Throwback Thursday: Lincoln Way/Beach Ave. Intersection


Photo Courtesy of Ames Public Library

Lincoln Way pictured from the east in 1915.

Ian Steenhoek

Lincoln Way at Beach Ave.

Lincoln Way, pictured in 1915 and 1962.

In the photo from 1915, Lincoln Way is pictured from the east. Cottages lie on the right side where Linden Hall is today. Houses lie on the left side of the street where several fraternities are today. 

In the photo from 1962, the Beach Ave. and Lincoln Way intersection is pictured from the west. Period cars are travelling on the road. Maple, Willow and Larch as well as the Iowa State Center have not been built yet. 

Maple and Willow Halls were constructed in 1967, the MWL Commons were constructed in 1969 and Larch Hall was constructed in 1971. 

Iowa State Center, which includes the C.Y. Stephens Auditiorium, Fisher Theater, Hilton Colliseum, Jack Trice Stadium and the Scheman Building, was built between 1969-1975.

Lincoln Way is part of the Lincoln Highway System. This system was intended to be the premiere highway of its time and was to span from New York to California. It was to be paved and free for all to use. 

The Lincoln Highway Association was formed in 1913 to complete this task. Their tasks included funding the operation, selecting the route and paving it. 

The estimated cost of the project was $10 million. Henry Ford notably objected to donating, as he believed the government should pay for the roads. 

After naming the highway in honor of Abraham Lincoln, it was time to select the route.

The route selection was based on the shortest possible route. Cities east of the Mississippi River were more populated at this time, and the their roads were also in better condition.

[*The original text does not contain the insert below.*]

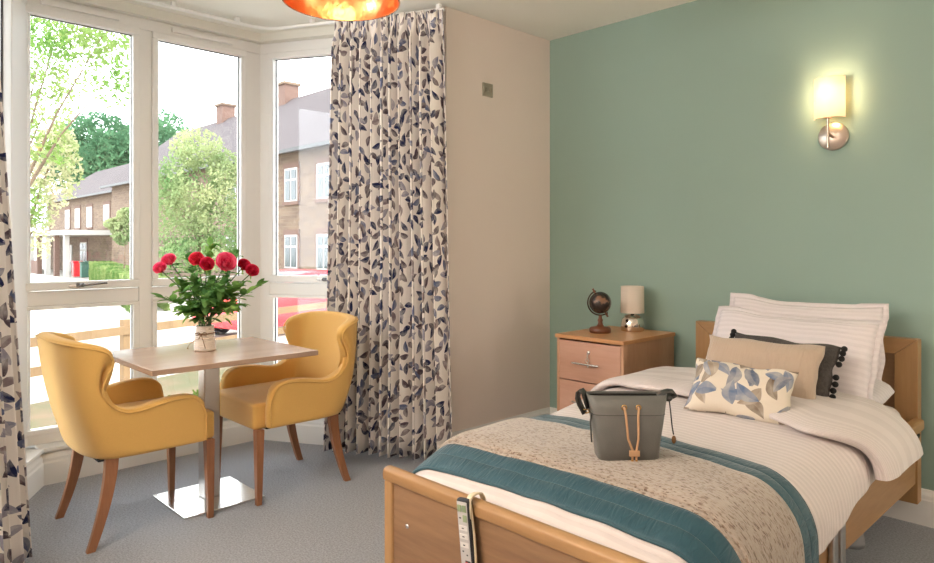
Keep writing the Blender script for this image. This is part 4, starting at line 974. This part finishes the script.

The LHA opted for a “Trailblazer Tour” due to the inconsistency in road quality west of the Mississippi River. This tour sent out 19 different vehicles to test out several different routes.

Lincoln Way is this route. There have been several changes to the Lincoln Highway System. In Iowa, it utilizes most of Highway 30. Some cities retain the name Lincoln Way despite no longer being a part of the system.